The Fund of Funds (Mother Fund)—a cornerstone of Korea’s venture policy—will now be able to extend its lifespan in 10-year increments beyond 2035. The government will begin this extension process in the second half of 2026, securing continuity for strategic investments in artificial intelligence (AI), deeptech, and export-driven innovation.
Minister’s Statement and Policy Direction
Minister Han Seong-sook emphasized that this reform represents a structural reorganization of Korea’s venture investment framework to better reflect evolving market realities. The minister stated,
“This reform comprehensively updates Korea’s venture investment system to ensure that investment becomes more flexible and sustainable. We will continue close communication with industry stakeholders and make every effort to reduce regulatory burdens as Korea advances toward becoming one of the world’s top four venture powerhouses.”

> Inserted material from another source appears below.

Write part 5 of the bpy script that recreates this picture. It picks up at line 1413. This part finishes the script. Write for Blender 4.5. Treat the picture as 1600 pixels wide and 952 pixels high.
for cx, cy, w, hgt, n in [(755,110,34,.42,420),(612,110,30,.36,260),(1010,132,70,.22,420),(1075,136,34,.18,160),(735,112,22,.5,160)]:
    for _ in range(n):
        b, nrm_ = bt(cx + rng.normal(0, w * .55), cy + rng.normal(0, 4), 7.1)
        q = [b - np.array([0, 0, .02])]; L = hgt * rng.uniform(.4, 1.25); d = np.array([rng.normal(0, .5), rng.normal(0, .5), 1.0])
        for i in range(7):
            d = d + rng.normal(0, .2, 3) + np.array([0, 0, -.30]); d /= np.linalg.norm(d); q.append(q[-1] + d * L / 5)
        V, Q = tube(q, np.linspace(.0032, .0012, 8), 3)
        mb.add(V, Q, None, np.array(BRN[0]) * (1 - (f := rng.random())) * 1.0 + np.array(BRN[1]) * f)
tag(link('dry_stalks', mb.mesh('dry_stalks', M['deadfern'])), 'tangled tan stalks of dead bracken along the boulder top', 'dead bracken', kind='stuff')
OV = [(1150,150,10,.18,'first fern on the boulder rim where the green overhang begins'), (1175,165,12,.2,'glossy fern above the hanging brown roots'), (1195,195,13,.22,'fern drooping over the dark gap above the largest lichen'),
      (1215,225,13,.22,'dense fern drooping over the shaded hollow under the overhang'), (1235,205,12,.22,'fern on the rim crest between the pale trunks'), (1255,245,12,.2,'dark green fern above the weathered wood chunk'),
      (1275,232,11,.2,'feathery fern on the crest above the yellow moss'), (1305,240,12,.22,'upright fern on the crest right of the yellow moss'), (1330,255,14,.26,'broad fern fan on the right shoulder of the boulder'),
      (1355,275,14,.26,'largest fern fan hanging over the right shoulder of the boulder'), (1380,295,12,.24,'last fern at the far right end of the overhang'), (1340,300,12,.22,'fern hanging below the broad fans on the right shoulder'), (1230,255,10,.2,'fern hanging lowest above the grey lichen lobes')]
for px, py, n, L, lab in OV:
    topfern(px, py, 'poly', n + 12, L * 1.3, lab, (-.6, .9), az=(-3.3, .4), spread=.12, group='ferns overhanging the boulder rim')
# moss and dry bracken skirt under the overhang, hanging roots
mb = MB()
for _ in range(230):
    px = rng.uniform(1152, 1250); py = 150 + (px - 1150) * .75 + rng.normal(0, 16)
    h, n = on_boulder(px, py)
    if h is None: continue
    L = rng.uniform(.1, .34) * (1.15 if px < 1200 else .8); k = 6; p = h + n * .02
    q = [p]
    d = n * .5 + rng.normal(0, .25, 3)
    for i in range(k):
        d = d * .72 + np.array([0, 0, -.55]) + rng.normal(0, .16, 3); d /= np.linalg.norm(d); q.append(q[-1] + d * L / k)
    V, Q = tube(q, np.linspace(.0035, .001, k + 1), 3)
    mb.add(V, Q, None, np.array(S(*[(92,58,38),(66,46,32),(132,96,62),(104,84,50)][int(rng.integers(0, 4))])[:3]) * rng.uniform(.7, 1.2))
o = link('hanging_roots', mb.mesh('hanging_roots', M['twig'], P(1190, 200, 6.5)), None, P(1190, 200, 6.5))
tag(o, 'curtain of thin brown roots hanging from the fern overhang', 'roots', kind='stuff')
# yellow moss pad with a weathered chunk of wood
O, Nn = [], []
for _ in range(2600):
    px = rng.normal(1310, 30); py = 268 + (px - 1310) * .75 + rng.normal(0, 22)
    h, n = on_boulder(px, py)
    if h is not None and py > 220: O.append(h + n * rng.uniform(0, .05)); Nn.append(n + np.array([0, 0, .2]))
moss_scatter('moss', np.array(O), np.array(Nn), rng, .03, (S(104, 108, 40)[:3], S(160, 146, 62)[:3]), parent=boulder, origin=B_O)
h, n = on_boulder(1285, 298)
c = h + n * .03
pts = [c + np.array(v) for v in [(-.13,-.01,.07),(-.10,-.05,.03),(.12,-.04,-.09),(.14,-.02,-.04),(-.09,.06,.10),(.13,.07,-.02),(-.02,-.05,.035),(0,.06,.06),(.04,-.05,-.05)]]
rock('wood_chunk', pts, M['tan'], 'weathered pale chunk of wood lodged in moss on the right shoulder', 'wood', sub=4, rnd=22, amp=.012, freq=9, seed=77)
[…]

The Ministry expects the reforms to stimulate greater private-sector participation, enhance investor confidence, and establish long-term pathways for both institutional and cross-border venture investment.
Korea’s 2026 Venture Investment Reform: From Policy Finance to Private-Led Growth
The reform reflects a major policy transition: Korea’s venture ecosystem is evolving from policy-dependent capital to market-driven investment. By aligning tax relief, regulatory flexibility, and fund longevity, the government is positioning private investors—both domestic and global—as the primary engine of growth.
This approach also strengthens Korea’s appeal as a venture capital hub in Asia, complementing its broader innovation diplomacy efforts with the United States, Japan, and China. The expansion of foreign investor access and the inclusion of pension and public funds mark a clear signal of Korea’s intent to integrate its venture economy more deeply with global markets.
For startups, the relaxed investment obligations and broadened funding mechanisms could translate into more capital inflows at critical growth stages—particularly in sectors such as AI, robotics, deeptech, and clean energy.
Strategic Outlook: Building an Investment Ecosystem for the Next Decade
The 2026 venture investment reform is not a short-term stimulus but a structural redesign of Korea’s venture capital architecture. By combining deregulation with targeted incentives, the MSS seeks to transform policy finance into scalable infrastructure—bridging government resources, institutional funds, and private venture capital.
If successfully implemented, this framework could redefine Korea’s global position—not just as a startup-friendly nation but as an innovation financier in Asia, capable of channeling cross-border capital into emerging industries.
The coming years will test how effectively Korea balances public policy intent with private market execution. But the direction is clear: the country’s next venture growth phase will depend less on subsidy and more on strategy.